Saturday, November 14, 2015

November 14 Update - Cockpit sheet metal and OX-5

I got started in earnest on the sheet metal in the cockpit.  As I mentioned, Andy had some of this made back in the '60's when he bought the project from the original owner.  Most of it was just roughed-out and requires fit and finish.
Seat installation and upper sheet metal attachment strip

Left side sheet metal in rear cockpit
I've had the rear seat in and out numerous times, but never mounted.  Here it is secured in place.  Also shown on the top longeron, is a strip of metal welded on.  This is where the sheet metal that covers the top of the fuselage attaches.








I started fitting and mounting the side pieces too in the rear cockpit.  The open areas are where the long-grain cobra leatherette material is laced in. The instrument panel attaches to the piece going across the top.

Note:  these were all painted gray as per the original parts.  They will all need to be stripped and repainted.  I meant to take some pictures of the original panels (I will in the next post).  The paint work is interesting - there is one coat of gray paint rather crudely brushed on these parts.  Looks terrible!

Baggage door latch

Back side of latch





Here is the original baggage door latch.  It's made out of brass, so it cleaned up just fine.  I have some super-fine glass bead media that is like powdered-suger.  works great for stuff like this.    
Form block for door

Finished door with hemmed edge - inside

Finished door outside with restored latch installed










The latch spring was broke.  Installing a new one made it work great.















I had to make a new door to fit in the original panel.  As you can see, the door has a hemmed edge all the way around.  Easy to make.  All you need is a wood forming block.  Trim the metal about 1/2" oversize on all edges.  Slowly work the metal over the edges with a crown-faced body hammer.  After being bent 90 degrees, remove it from the forming block and finish tapping it over until flat.  3003 H-14 works best for this as you can bend the metal over on itself without it cracking.

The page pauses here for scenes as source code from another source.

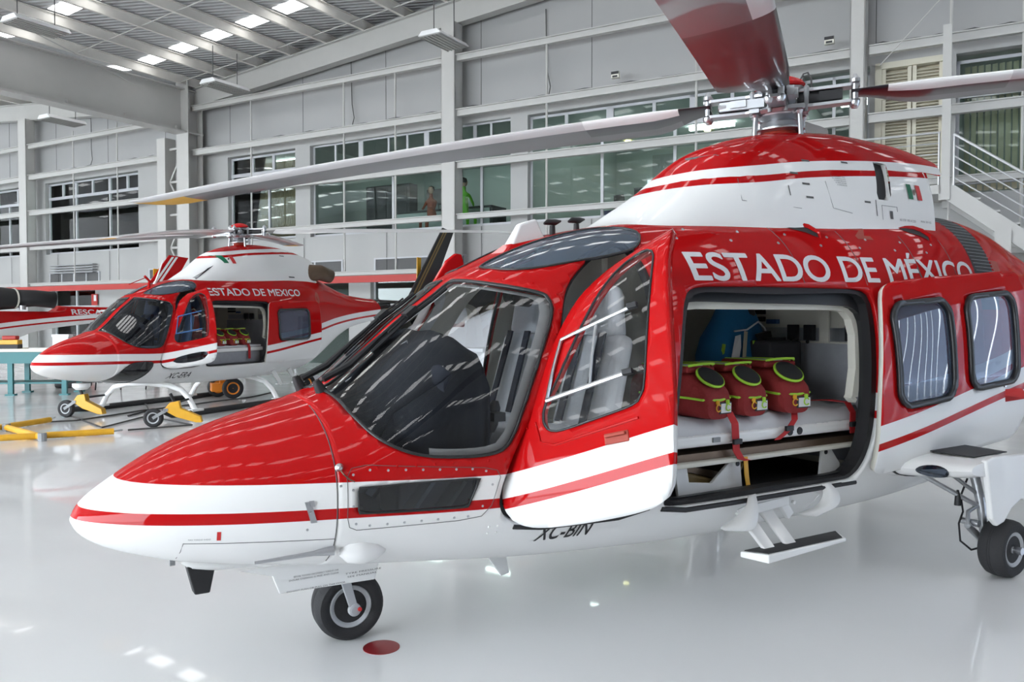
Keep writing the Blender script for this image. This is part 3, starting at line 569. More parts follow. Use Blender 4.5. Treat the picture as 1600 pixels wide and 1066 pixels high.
def blade(parent,name,ang,z0,tilt,fwd,R_=5.42,chord=.40,flipped=False,dark=False):
    """main rotor blade; ang is azimuth in design coordinates measured from aft, towards port"""
    ca,sa=math.cos(ang),math.sin(ang);er=np.array((ca,sa,0));et=np.array((sa,-ca,0))*(-1.0 if flipped else 1.0)   # leading edge side
    rs=[.43,.50,.57,.64,.72,.82,.92,1.05,1.3,1.6,2.0,2.6,3.2,3.8,4.4,4.9,5.1,5.25,5.35,5.40,5.42]
    top=[];N=12
    prof=[(1.0*(1-math.cos(math.pi*i/N))/2) for i in range(N+1)]
    V=[];
    for r_ in rs:
        if r_<1.0: k_=min(1,max(0,(r_-.45)/.40));k_=k_*k_*(3-2*k_)
        else: k_=1
        c=.16+(chord-.16)*k_; th=(.11*(1-k_)+.115*k_*1) if r_<1 else .105
        if r_>5.1: c*=max(.12,math.sqrt(max(0,1-((r_-5.1)/.325)**2)))
        le=.085 if True else 0; le=min(.25*chord,.085+.015*k_); tw=math.radians((8 if flipped else 14)-(4 if flipped else 10)*r_/5.42)
        dz=-.20*(r_/5.42)**2; zz=z0+dz; base=er*r_
        for sgn in (1,-1):
            for i,u in enumerate(prof):
                t=th*c*5*(.2969*math.sqrt(u)-.126*u-.3516*u*u+.2843*u**3-.1015*u**4)
                a=le-u*c; p=base+et*(a*math.cos(tw)-sgn*t*math.sin(tw)); z=zz+a*math.sin(tw)+sgn*t*math.cos(tw)
                V.append((p[0],p[1],z-0))
    # disc tilt towards the nose
    V=np.array(V);V[:,2]+=V[:,0]*math.tan(tilt);V=[(v[0]+HUBX,v[1],v[2]) for v in V]
    n=N+1;b=hb();F=[];mi=[]
    for i in range(len(rs)-1):
        r_=(rs[i]+rs[i+1])/2
        for s_ in (0,1):
            for j in range(N):
                a=i*2*n+s_*n+j;f=(a,a+1,a+2*n+1,a+2*n)
                if s_: f=f[::-1]
                F.append(f)
                if s_==0: m_=1 if .66<r_<1.45 and (j<5) else (3 if r_<.66 else 0)
                else: m_=3 if (dark and r_<1.9) else (3 if r_<.66 else (1 if j<4 else (3 if j<7 else 2))) if r_<1.45 else (0 if j<4 else (4 if r_>4.85 else 2))
                mi.append(m_)
        F.append((i*2*n+N,(i+1)*2*n+N,(i+1)*2*n+n+N,i*2*n+n+N));mi.append(2)
    for e in (0,len(rs)-1): F.append(tuple(e*2*n+j for j in range(n))+tuple(e*2*n+n+j for j in range(n-1,-1,-1)));mi.append(3 if e==0 else 0)
    b.add(V,F);b.m=mi
    o=b.make('rotor_blade',('bladeup','bladewht','bladelo','bladeblk','yellow'),parent,smooth=True)
    return o
HUBX=4.10
def rotor(H,az0,hz,tilt,detail=True):
    """hub and four blades; az0: design azimuth of first blade"""
    T=lambda v:(v[0]+HUBX,-v[1],v[2]+v[0]*math.tan(tilt)+hz)
    def rb(): return B(T)
    hub=bpy.data.objects.new('rotor_head',None); S.collection.objects.link(hub); hub.parent=H
    b=rb()
    for i in range(6): b.lathe((0,0,-.17+i*.016),(0,0,1),[(0,.098),(.008,.106),(.016,.098)],28)
    b.make('rubber_boot','boot',hub,smooth=True)
    rb().lathe((0,0,-.08),(0,0,1),[(0,.11),(.01,.16),(.02,.16),(.035,.10),(.06,.12),(.08,.09),(.10,.14),(.12,.15),(.14,.12),(.16,.12)],36).make('swashplate','alu',hub,smooth=True)
    b=rb(); b.lathe((0,0,.03),(0,0,1),[(0,.17),(.02,.19),(.03,.17)],8); b.lathe((0,0,.17),(0,0,1),[(0,.15),(.02,.17),(.03,.13)],8); b.lathe((0,0,-.02),(0,0,1),[(0,.07),(.24,.07)],20)
    b.make('hub_plate','alu',hub)
    rb().lathe((0,0,.20),(0,0,1),[(0,.15),(.015,.16),(.04,.14),(.065,.09),(.08,.03)],28).make('hub_cap','red',hub,smooth=True)
    for kq in range(4):
        a=az0+kq*math.pi/2;er=np.array((math.cos(a),math.sin(a),0));et=np.array((math.sin(a),-math.cos(a),0));ez=np.array((0,0,1.))
        arm=bpy.data.objects.new('blade_arm',None); S.collection.objects.link(arm); arm.parent=hub
        def P(r,t,z): return er*(r*.69 if r>.12 else r)+et*t+ez*z
        b=rb()
        for z in (.055,.155): b.prism([P(.10,-.07,z),P(.10,.07,z),P(.30,.055,z),P(.62,.06,z),P(.70,.03,z),P(.70,-.03,z),P(.62,-.06,z),P(.30,-.055,z)],ez*.022)
        b.make('grip_plate','alu',arm,bevel=.004)
        b=rb(); b.lathe(P(.16,0,.117),er,[(0,.05),(.05,.06),(.10,.045),(.2,.045),(.24,.035)],18); b.obox(P(.45,.0,.117),er*.07,et*.045,ez*.03); b.make('elastomeric_bearing','black',arm,smooth=True)
        b=rb(); b.obox(P(.33,.085,.11),er*.14,et*.02,ez*.028); b.obox(P(.36,.11,.115),er*.05,et*.014,ez*.022); b.tube([P(.2,.09,.11),P(.50,.09,.11)],.013,8); b.lathe(P(.47,.09,.11),er,[(0,.018),(.05,.022)],10); b.make('lag_damper','alu',arm)
        b=rb()
        for t in (-.035,.035):
            b.lathe(P(.655,t,.03),ez,[(0,.018),(.02,.03),(.035,.03),(.045,.02),(.14,.02),(.15,.03),(.17,.03),(.185,.016),(.20,.01)],12)
        b.make('blade_bolt','steel',arm,smooth=True)
        b=rb(); b.tube([P(.20,.13,.03),P(.21,.14,-.17)],.016,10); b.lathe(P(.205,.13,.045),(0,0,-1),[(0,.012),(.02,.024),(.045,.012)],10); b.obox(P(.21,.11,.05),er*.03,et*.05,ez*.012); b.make('pitch_link','steel',arm,smooth=True)
        b=rb(); b.tube([P(.12,.03,.10),P(.17,.10,.02),P(.20,.13,.03)],.012,6)
        for t in (-.05,.05): b.lathe(P(.24,t,.18),ez,[(-.15,.012),(.0,.02),(.015,.01)],8)
        b.make('arm_hardware','grey',arm)
    b=rb(); b.tube([(.1,.06,.22),(.12,.09,.29),(.15,.10,.30),(.17,.11,.26),(.18,.12,.12)],.006,6); b.make('hub_wire','cable',hub)
    for kq in range(4): blade(H,'rotor_blade',az0+kq*math.pi/2,hz+.117,tilt,0,flipped=(kq==2),dark=(kq==3))
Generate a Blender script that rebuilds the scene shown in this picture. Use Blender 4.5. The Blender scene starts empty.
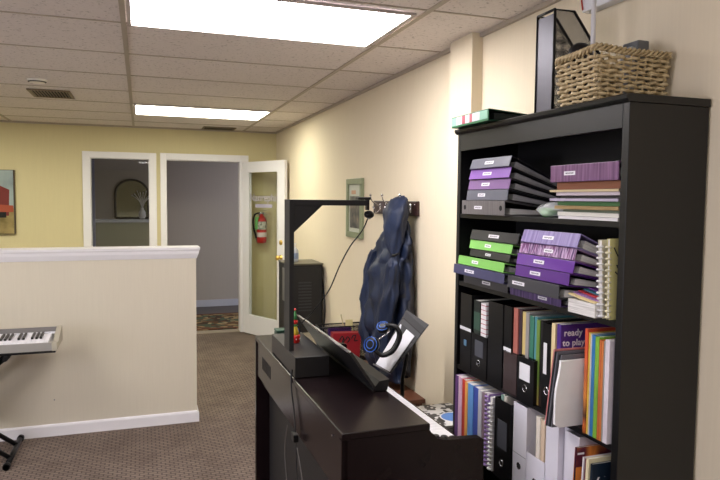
import bpy, bmesh, math, random
from mathutils import Vector, Matrix, noise
random.seed(7)
SC = bpy.context.scene
COL = SC.collection
PI = math.pi
W = 1.58          # right wall
BK = 7.77         # back wall
CH = 2.44         # ceiling height

# ------------------------------------------------------------------ materials
def lin(c):
    return tuple((v/255/12.92 if v/255 <= .04045 else ((v/255+.055)/1.055)**2.4) for v in c)
MATS = {}
def mat(name, rgb, rough=.5, metal=0, noise=.05, nscale=30, bump=0, bscale=200, emit=None, spec=None, coat=0, alpha=None, sheen=0):
    if name in MATS: return MATS[name]
    m = bpy.data.materials.new(name); m.use_nodes = True
    nt = m.node_tree; b = nt.nodes['Principled BSDF']
    c = lin(rgb)
    b.inputs['Roughness'].default_value = rough
    b.inputs['Metallic'].default_value = metal
    if spec is not None: b.inputs['Specular IOR Level'].default_value = spec
    if coat: b.inputs['Coat Weight'].default_value = coat
    if sheen: b.inputs['Sheen Weight'].default_value = sheen
    tc = nt.nodes.new('ShaderNodeTexCoord')
    n = nt.nodes.new('ShaderNodeTexNoise'); n.inputs['Scale'].default_value = nscale; n.inputs['Detail'].default_value = 3
    nt.links.new(tc.outputs['Object'], n.inputs['Vector'])
    r = nt.nodes.new('ShaderNodeMix'); r.data_type = 'RGBA'
    r.inputs[6].default_value = (*[v*(1-noise) for v in c], 1)
    r.inputs[7].default_value = (*[min(1, v*(1+noise)) for v in c], 1)
    nt.links.new(n.outputs['Fac'], r.inputs[0]); nt.links.new(r.outputs[2], b.inputs['Base Color'])
    if bump:
        n2 = nt.nodes.new('ShaderNodeTexNoise'); n2.inputs['Scale'].default_value = bscale
        nt.links.new(tc.outputs['Object'], n2.inputs['Vector'])
        bp = nt.nodes.new('ShaderNodeBump'); bp.inputs['Strength'].default_value = bump; bp.inputs['Distance'].default_value = .002
        nt.links.new(n2.outputs['Fac'], bp.inputs['Height']); nt.links.new(bp.outputs['Normal'], b.inputs['Normal'])
    if emit:
        b.inputs['Emission Color'].default_value = (*emit[0], 1); b.inputs['Emission Strength'].default_value = emit[1]
    MATS[name] = m
    return m
def nodes(m): return m.node_tree.nodes, m.node_tree.links
def ramp(nt, stops, interp='LINEAR'):
    r = nt.nodes.new('ShaderNodeValToRGB'); e = r.color_ramp.elements; r.color_ramp.interpolation = interp
    while len(e) > 1: e.remove(e[-1])
    e[0].position = stops[0][0]; e[0].color = (*lin(stops[0][1]), 1)
    for p, c in stops[1:]:
        k = e.new(p); k.color = (*lin(c), 1)
    return r
def base(name, rough=.6):
    m = bpy.data.materials.new(name); m.use_nodes = True
    MATS[name] = m
    nt = m.node_tree; b = nt.nodes['Principled BSDF']; b.inputs['Roughness'].default_value = rough
    tc = nt.nodes.new('ShaderNodeTexCoord')
    return m, nt, b, tc

# floor carpet: woven rows of loops
carpet, nt, b, tc = base('carpet', .95)
b.inputs['Specular IOR Level'].default_value = .1
br = nt.nodes.new('ShaderNodeTexBrick'); br.inputs['Scale'].default_value = 1
br.inputs['Brick Width'].default_value = .05; br.inputs['Row Height'].default_value = .028; br.inputs['Mortar Size'].default_value = .006
br.inputs['Mortar Smooth'].default_value = 1
br.inputs['Color1'].default_value = (*lin((136,122,112)),1); br.inputs['Color2'].default_value = (*lin((124,111,102)),1); br.inputs['Mortar'].default_value = (*lin((84,73,68)),1)
nt.links.new(tc.outputs['Object'], br.inputs['Vector'])
nz = nt.nodes.new('ShaderNodeTexNoise'); nz.inputs['Scale'].default_value = 4; nz.inputs['Detail'].default_value = 6
nt.links.new(tc.outputs['Object'], nz.inputs['Vector'])
mx = nt.nodes.new('ShaderNodeMix'); mx.data_type='RGBA'; mx.blend_type='MULTIPLY'; mx.inputs[0].default_value=.5
rp = ramp(nt, [(0.3,(190,185,180)),(0.7,(255,255,255))]); nt.links.new(nz.outputs['Fac'], rp.inputs[0])
nt.links.new(br.outputs['Color'], mx.inputs[6]); nt.links.new(rp.outputs[0], mx.inputs[7]); nt.links.new(mx.outputs[2], b.inputs['Base Color'])
bp = nt.nodes.new('ShaderNodeBump'); bp.inputs['Strength'].default_value=.6; bp.inputs['Distance'].default_value=.006; bp.invert=True
nt.links.new(br.outputs['Fac'], bp.inputs['Height']); nt.links.new(bp.outputs['Normal'], b.inputs['Normal'])

# acoustic ceiling tile: pinholes and fissures
tile, nt, b, tc = base('ceiling_tile', .95)
v = nt.nodes.new('ShaderNodeTexNoise'); v.inputs['Scale'].default_value = 65; v.inputs['Detail'].default_value = 4
nt.links.new(tc.outputs['Object'], v.inputs['Vector'])
rp = ramp(nt, [(.28,(170,162,156)),(.40,(228,220,216)),(1,(236,228,224))]); nt.links.new(v.outputs['Fac'], rp.inputs[0]); nt.links.new(rp.outputs[0], b.inputs['Base Color'])
bp = nt.nodes.new('ShaderNodeBump'); bp.inputs['Strength'].default_value=.3; bp.inputs['Distance'].default_value=.003
nt.links.new(v.outputs['Fac'], bp.inputs['Height']); nt.links.new(bp.outputs['Normal'], b.inputs['Normal'])

# textured vinyl wall covering: fine vertical weave
def wallmat(name, rgb):
    m, nt, b, tc = base(name, .8)
    mp = nt.nodes.new('ShaderNodeMapping'); mp.inputs['Scale'].default_value = (110, 110, 4)
    nt.links.new(tc.outputs['Object'], mp.inputs['Vector'])
    n = nt.nodes.new('ShaderNodeTexNoise'); n.inputs['Scale'].default_value = 1; n.inputs['Detail'].default_value = 3
    nt.links.new(mp.outputs['Vector'], n.inputs['Vector'])
    rp = ramp(nt, [(.3, tuple(int(v*.988) for v in rgb)), (.7, rgb)]); nt.links.new(n.outputs['Fac'], rp.inputs[0]); nt.links.new(rp.outputs[0], b.inputs['Base Color'])
    return m
wallpaint = wallmat('wall_yellow', (211,200,156))
pony_daylit = wallmat('wall_half_daylit', (212,204,184))  # same pale yellow paint as the back wall, cooler daylight mixed into the colour
hallpaint = wallmat('hall_grey', (176,166,160))
near_daylit = wallmat('wall_right_daylit', (226,213,186))  # the yellow wall paint again, with near daylight tinted into it
trimw = mat('white_trim', (232,230,232), .4, noise=.01)
white = mat('white_plastic', (225,225,228), .4)
black = mat('black_wood', (8,8,10), .4, spec=.45, noise=.15, nscale=8)
pianom = mat('piano_laminate', (25,16,18), .24, spec=.22, noise=.2, nscale=12, bump=.05)
blackp = mat('black_plastic', (14,14,16), .4, spec=.35)
gapm = mat('dark_gap', (14,14,14), .8)
chrome = mat('chrome', (210,210,215), .15, 1)
brass = mat('brass', (236,200,110), .3, 1)
brown = mat('brown_wood', (92,54,36), .5, noise=.25, nscale=15)
grey = mat('grey_metal', (120,120,124), .4, .6)

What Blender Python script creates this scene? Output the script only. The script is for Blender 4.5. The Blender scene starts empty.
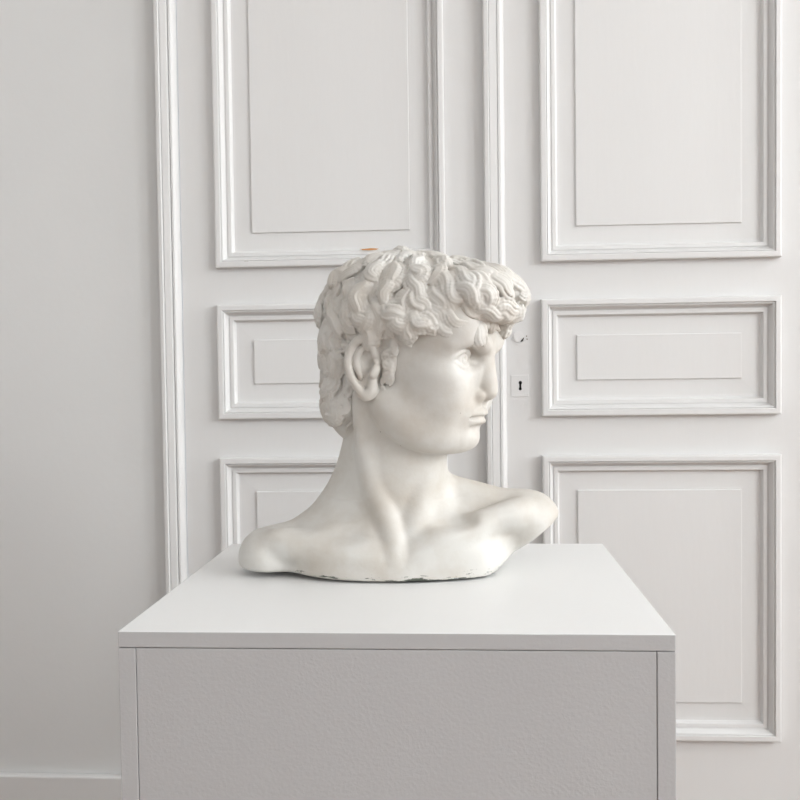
import bpy, bmesh, math, random
import numpy as np
from mathutils import Vector, Matrix

SC = bpy.context.scene
COL = SC.collection
PI = math.pi

# ------------------------------------------------------------------ constants
CAM_Z = 1.10
F_PX = 929.0
PITCH, ROLL, PSI = 0.0338, 0.0129, 0.0624
WALL_Y = 2.1458
WX0 = -0.1341                      # wall x = WX0 + X
TOP_Z = CAM_Z - 0.2834             # pedestal top

def rotz(x, y, a=PSI):
    return x * math.cos(a) - y * math.sin(a), x * math.sin(a) + y * math.cos(a)

# ------------------------------------------------------------------ materials
def new_mat(name):
    m = bpy.data.materials.new(name); m.use_nodes = True
    nt = m.node_tree; nt.nodes.clear()
    out = nt.nodes.new('ShaderNodeOutputMaterial')
    b = nt.nodes.new('ShaderNodeBsdfPrincipled')
    nt.links.new(b.outputs[0], out.inputs[0])
    return m, nt, b

def simple(name, col, rough=0.5, noise=None, bump=0.0, scale=40, var=0.0, metallic=0.0, stretch=(1, 1, 1)):
    m, nt, b = new_mat(name)
    b.inputs['Roughness'].default_value = rough
    b.inputs['Metallic'].default_value = metallic
    tc = nt.nodes.new('ShaderNodeTexCoord')
    mp = nt.nodes.new('ShaderNodeMapping'); mp.inputs['Scale'].default_value = stretch
    nt.links.new(tc.outputs['Object'], mp.inputs[0])
    n = nt.nodes.new('ShaderNodeTexNoise'); n.inputs['Scale'].default_value = scale
    n.inputs['Detail'].default_value = 5
    nt.links.new(mp.outputs[0], n.inputs['Vector'])
    n2 = nt.nodes.new('ShaderNodeTexNoise'); n2.inputs['Scale'].default_value = 4.0
    n2.inputs['Detail'].default_value = 4
    nt.links.new(mp.outputs[0], n2.inputs['Vector'])
    mix = nt.nodes.new('ShaderNodeMix'); mix.data_type = 'RGBA'
    mix.inputs['A'].default_value = (*[c * (1 - var) for c in col], 1)
    mix.inputs['B'].default_value = (*[min(1, c * (1 + var)) for c in col], 1)
    nt.links.new(n2.outputs['Fac'], mix.inputs['Factor'])
    nt.links.new(mix.outputs['Result'], b.inputs['Base Color'])
    if bump:
        bp = nt.nodes.new('ShaderNodeBump'); bp.inputs['Strength'].default_value = bump
        bp.inputs['Distance'].default_value = 0.001
        nt.links.new(n.outputs['Fac'], bp.inputs['Height'])
        nt.links.new(bp.outputs[0], b.inputs['Normal'])
    return m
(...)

Some more OX-5 work was also finished...

Bushing to adapt rod to fixture

Checking rod for twist
 The next major step will be installing rods, pistons and cylinders.  There are a few important things to check on the rods prior to this - the straightness.  If the rod is twisted or bent, it can cause  piston pin bushing wear, cylinder wall/piston skirt wear and the rings to wear prematurely.  My friend, Mark has device to check this.  It's a precision machined/ground fixture that supports the big end of the rod and then measures  the twist or bend at the small end.  



We first had to make a bushing to fit the big end on the support shaft.  Once installed, the twist could be measured as shown in this photo.  The blocks the piston pin is sitting on is precision ground parallel to the shaft.  Feeler gages slipped under the pin show any twist.  A few rods required some minor tweaking (manual says to heat up and bend straight).  After adjusting, all were .0015" or less.
Checking rod for bend










Here, the rod is being checked for any bending.  The pin is placed against the vertical face of the blocks, and a feeler gage used again for clearance.  All these were .0015" or less with no adjustments required which is good as adjustments in this direction would be tough!  The rods are 8.25" pin-to-pin centerline.  .0015" over this distance is pretty good.

Valves installed in all cylinders

Straight-wound intake and barrel-shaped exhaust spring
 Also got the valves and springs installed on the cylinders.  It's important to check the valve spring load as they are not that high to begin with.  The Curtiss manual calls for 16 lbs. at 1.625" for the intake and 35 lbs. at 1.625" for the exhaust.  Some other manuals I have spec 40 lbs. for the exhaust.  My exhaust springs are original and in perfect condition.  The loads measured between 36 and 40 lbs.  I'm OK with this, I was more concerned they had taken a set and were too low.

My intake springs, though, had a lot of variation in the load, so I had new ones made.  They are now all exactly 16 lbs.  A comment about the intake springs...if you view images of OX-5's you will see barrel shaped intake springs (like the exhaust) and straight-wound ones.  Maybe Curtiss had multiple suppliers for the springs that made them differently, or maybe Curtiss made a design change.  My engine was built in January of 1919.  One of the last ones made as production ended early in 1919.  I tried to call the Curtiss engineering dept. to find out, but my call was never returned!!
Exhaust deflector


Not sure why Curtiss used the barrel-shaped spring.  It does offer more lateral stability as compared to straight-wound springs.  They also offer an increasing spring rate as deflection increases.  Maybe I'll get an answer from Curtiss engineering!



Here you can also see the exhaust deflector I mentioned in the last post.  It protects the spring if the exhaust gasket blows.  I made mine from .032" 4130 and black-oxided them.





Next, will be more interior sheet metal work and cylinder installation.  For now, it's time to sign off.  It's Saturday night - time to watch The creature from the black lagoon on Svengoolie.